Lucie Kinchen, Climate Change student activist
“The time for non-violent activism is now”
Throughout history, non-violent direct action has got results. Without people willing to take action, we would not have many rights which we now take for granted. For instance, as a woman I would not have the right to vote, and racial discrimination would still be enshrined in US law. From Gandhi to Emmeline Pankhurst, people throughout the world have recognised that when governments fail or refuse to act to tackle injustices, it is left to citizens to do something about it. To effect radical and positive social change, individuals need to be empowered to take action.
Direct participation in UK democracy is limited to a vote in the general election every five years or the opportunity to lobby your MP. When these processes cannot deliver on the most important issues the need for action becomes clear. Some call for an ‘exhaustion of the legal channels’, but one could always write one more letter or sign one more petition. The efficacy of mass demonstrations is questionable – one million people marched against the war in Iraq in 2005 only to be ignored. More direct action is needed.
According to the Global Humanitarian Forum, 300,000 people every year die as a direct result of climate change. This number is set to increase, and if we continue emitting carbon dioxide at the current rates we are looking at 250,000,000 climate refugees – displaced from their own countries by famine, droughts, flooding, and wars over resources – by the middle of this century. Our government has recognised this need for change and makes positive noises accordingly: the UK was pioneering in having the first Climate Change Act (2008) to attempt to prevent runaway climate change. But these legally binding targets – to reduce carbon emissions by 80% by 2050 and by at least a third in the next 11 years – are nothing without the actions to fulfil them, and these actions are lacking.
Twenty years ago, Margaret Thatcher said that it would be “irresponsible” not to act on climate change and yet in that time not nearly enough has been done. Even leaders, such as Al Gore, stress that the time for action is now.
Our protest at Didcot power station last week was part of an ever-growing movement of people willing to take non-violent direct action to tackle the root causes of climate change. We need a mass movement, but it needs to be a movement composed of people willing to do more than just switch their lightbulbs off or only boiling the right amount of water in their kettles. We need active social change.
Marius Ostrowski, PPE Magdalen
“The illusion of acting replaces critical rationality”
One of the joys of pure liberal democracy is its steadfast adherence to freedom of speech, allowing anyone to voice any view, however controversial, without fear of suppression. And wherever there is a view to be voiced, an issue to be protested, or an event to be condemned, it is a reasonably safe bet that there will be a gaggle of students there to throw their weight behind it.

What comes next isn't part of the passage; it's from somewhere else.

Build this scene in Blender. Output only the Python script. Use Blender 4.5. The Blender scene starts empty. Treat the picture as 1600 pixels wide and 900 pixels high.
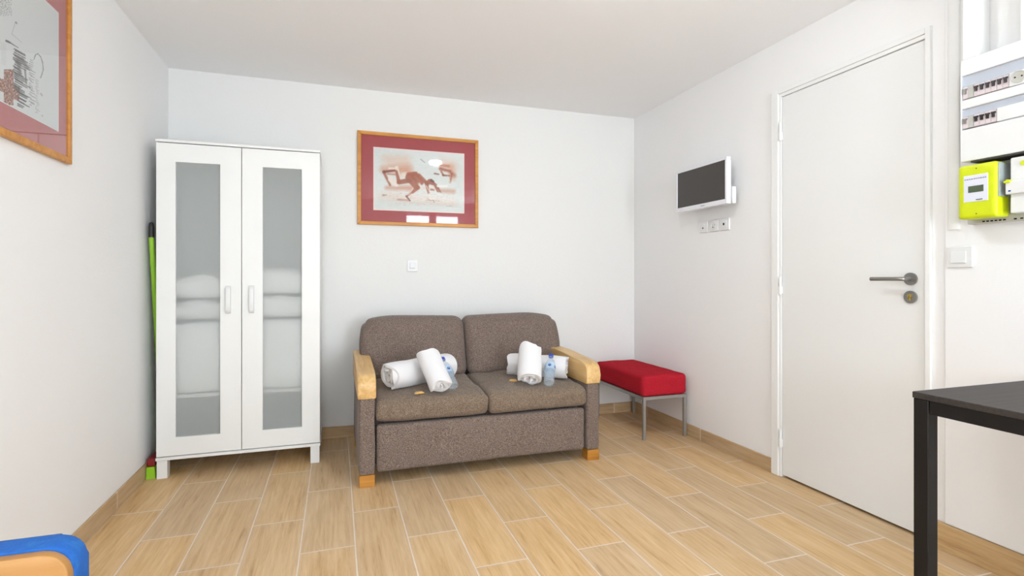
import bpy, bmesh, math, random
from mathutils import Vector, Matrix, noise
C = bpy.context.scene
COL = C.collection
R = math.radians

# ------------------------------------------------------------------ camera, world, lights
F_PX = 825.0; CAM_H = 1.065
YAW = math.atan2(275.0, F_PX)                 # looks a little to the right of the back wall's normal
cd = bpy.data.cameras.new('camera'); cam = bpy.data.objects.new('camera', cd); COL.objects.link(cam)
cam.location = (0, 0, CAM_H); cam.rotation_euler = (R(90), 0, -YAW)
cd.sensor_width = 36; cd.lens = 36 * F_PX / 1600; cd.shift_y = -0.01; cd.clip_start = 0.02
C.camera = cam
C.view_settings.view_transform = 'Standard'; C.view_settings.look = 'None'
C.view_settings.gamma = 1; C.view_settings.use_curve_mapping = False
C.view_settings.exposure = 0.0

w = bpy.data.worlds.new('sky'); C.world = w; w.use_nodes = True
w.node_tree.nodes['Background'].inputs[0].default_value = (.80, .90, 1, 1)
w.node_tree.nodes['Background'].inputs[1].default_value = 6.0

XL, XR, YB, YR, ZC = -0.965, 2.265, 3.70, -1.60, 2.338      # the room

def area(name, loc, rot, sx, sy, power, col):
    l = bpy.data.lights.new(name, 'AREA'); l.shape = 'RECTANGLE'; l.size = sx; l.size_y = sy
    l.energy = power; l.color = col
    o = bpy.data.objects.new(name, l); COL.objects.link(o); o.location = loc; o.rotation_euler = rot
    return o
# daylight through the french window, and fill light through the added left window
area('daylight_right', (1.58, YR - .75, 1.15), (R(118), 0, 0), 1.6, 2.7, 190, (.83, .915, 1))
area('fill_left', (-.25, YR - .45, 1.25), (R(126), 0, 0), 1.4, 1.6, 50, (.83, .915, 1))

# ------------------------------------------------------------------ helpers
def obj(name, bm, mat, parent=None, smooth=None, label=None):
    me = bpy.data.meshes.new(name); bm.normal_update()
    bmesh.ops.recalc_face_normals(bm, faces=bm.faces)
    if parent is not None and parent.get('_w'):
        bmesh.ops.translate(bm, verts=bm.verts, vec=-Vector(parent.get('_w')[:]))
    bm.to_mesh(me); bm.free()
    o = bpy.data.objects.new(name, me); COL.objects.link(o)
    for m in (mat if isinstance(mat, (list, tuple)) else [mat]): me.materials.append(m)
    if smooth is not None:
        for p in me.polygons: p.use_smooth = True
        me.set_sharp_from_angle(angle=R(smooth))
    if parent is not None:
        o.parent = parent
        if parent.get('_w'): o['_w'] = list(parent['_w'])
    if label: o['label'] = label
    return o
def thing(name, label, cat, loc=(0, 0, 0), rot=(0, 0, 0), group=None, local=False, kind=None):
    """Empty at the thing's base. Children are modelled in room coordinates, or in its own if local."""
    o = bpy.data.objects.new(name, None); COL.objects.link(o); o.empty_display_size = .05
    o.location = loc; o.rotation_euler = rot
    if not local: o['_w'] = list(loc)
    tag(o, label, cat, group, kind)
    return o
def tag(o, label=None, cat=None, group=None, kind=None):
    if label: o['label'] = label
    if cat: o['category'] = cat
    if group: o['group'] = group
    if kind: o['kind'] = kind
    return o
def copy_tree(o, parent=None):
    c = o.copy(); COL.objects.link(c)
    if parent is not None: c.parent = parent
    for ch in [x for x in bpy.data.objects if x.parent == o]: copy_tree(ch, c)
    return c

def B(): return bmesh.new()
def box(bm, x0, x1, y0, y1, z0, z1, bev=0, seg=2, mi=0):
    r = bmesh.ops.create_cube(bm, size=1)
    vs = r['verts']
    for v in vs:
        v.co = Vector((x0 + (v.co.x + .5) * (x1 - x0), y0 + (v.co.y + .5) * (y1 - y0), z0 + (v.co.z + .5) * (z1 - z0)))
    fs = set(f for v in vs for f in v.link_faces)
    for f in fs: f.material_index = mi
    if bev:
        es = set(e for v in vs for e in v.link_edges)
        bmesh.ops.bevel(bm, geom=list(es), offset=bev, segments=seg, profile=.5, affect='EDGES', clamp_overlap=True)
    return bm
def cyl(bm, p0, p1, r0, r1=None, n=24, cap=True):
    r1 = r0 if r1 is None else r1
    p0 = Vector(p0); p1 = Vector(p1); d = p1 - p0
    q = d.to_track_quat('Z', 'Y').to_matrix().to_4x4()
    bmesh.ops.create_cone(bm, cap_ends=cap, segments=n, radius1=r0, radius2=r1, depth=d.length,
                          matrix=Matrix.Translation((p0 + p1) / 2) @ q)
    return bm
def lathe(bm, prof, n=32, M=Matrix.Identity(4)):
    rings = []
    for r, z in prof:
        if r < 1e-5: rings.append([bm.verts.new(M @ Vector((0, 0, z)))])
        else: rings.append([bm.verts.new(M @ Vector((r * math.cos(2 * math.pi * i / n), r * math.sin(2 * math.pi * i / n), z))) for i in range(n)])
    for a, b in zip(rings, rings[1:]):
        for i in range(n):
            j = (i + 1) % n
            q = [a[0]] if len(a) == 1 else [a[i], a[j]]
            q += [b[0]] if len(b) == 1 else [b[j], b[i]]
            if len(q) > 2: bm.faces.new(q)
    return bm
def tube(bm, pts, r, n=8):
    pts = [Vector(p) for p in pts]; rings = []
    for i, p in enumerate(pts):
        t = (pts[min(i + 1, len(pts) - 1)] - pts[max(i - 1, 0)]).normalized()
        u = t.orthogonal().normalized() if i == 0 else (u - t * u.dot(t)).normalized()
        v = t.cross(u)
        rings.append([bm.verts.new(p + r * (math.cos(2 * math.pi * k / n) * u + math.sin(2 * math.pi * k / n) * v)) for k in range(n)])
    for a, b in zip(rings, rings[1:]):
        for k in range(n): bm.faces.new([a[k], a[(k + 1) % n], b[(k + 1) % n], b[k]])
    bm.faces.new(rings[0][::-1]); bm.faces.new(rings[-1])
    return bm
def prism(bm, poly, axis, a, b, bev=0):
    """poly: 2-D outline; axis: extrusion axis (0 x, 1 y, 2 z)"""
    def mk(p, t):
        c = [0, 0, 0]; c[axis] = t; o = [k for k in range(3) if k != axis]
        c[o[0]], c[o[1]] = p; return bm.verts.new(c)
    A = [mk(p, a) for p in poly]; Bv = [mk(p, b) for p in poly]
    fs = [bm.faces.new(A), bm.faces.new(Bv[::-1])]
    n = len(poly)
    for i in range(n): fs.append(bm.faces.new([A[i], Bv[i], Bv[(i + 1) % n], A[(i + 1) % n]]))
    if bev:
        es = list(fs[0].edges) + list(fs[1].edges)
        bmesh.ops.bevel(bm, geom=es, offset=bev, segments=2, profile=.5, affect='EDGES', clamp_overlap=True)
    return bm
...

Such omnipresent idealism, while very much the norm at universities, is a source of resigned irritation to pretty much anyone who isn’t a student. The students see themselves as the lone defenders of their faith, locked in an uphill struggle against The Man. To the public, they’re a bunch of loud-mouthed, immature layabouts, spoilt brats for whom ‘idealism’ has become warped into weird guilt-trips of liberal self-flagellation, rebelling against the very institutions that made them students in the first place: their private education, their investment banker father, their BUPA health insurance. Student activism is seen by the wider population as thinly-veiled NIMBYist hypocrisy, worse than champagne socialism or krypto-authoritarian ‘liberal paternalism’.
While much of this image stems from negative reactions of inherently socially conservative institutions like the media, Church, state and civil service, there is an underlying problem with student activism that must bear much of the blame: its inherent lack of critical reflection and self-evaluation. Pure activism requires a degree of absolute conviction in one’s cause. Alternative views are targeted and demonised, with the worrying illiberal, anti-democratic aim that they be ultimately suppressed.
The fine line between merely supporting a cause and becoming active on its behalf is defined by one’s openness to alternative points of view – once that line is crossed, it becomes very easy to be consumed by a cause to such an extent that the illusion of acting replaces the critical rationality or emotive reasoning that brought one to the cause in the first place.
Activism is an ironic intellectually-passive modus operandi – one is wholly dependent on the ideologues in the cause’s elite for instructions on what to achieve next and how to achieve it. A healthy dose of sceptical cynicism is pretty much the only antidote, which is what most people think student activists don’t have. Until this view is reconciled with those that the students represent, student activism will remain more of a hindrance than a help to the causes it sides with.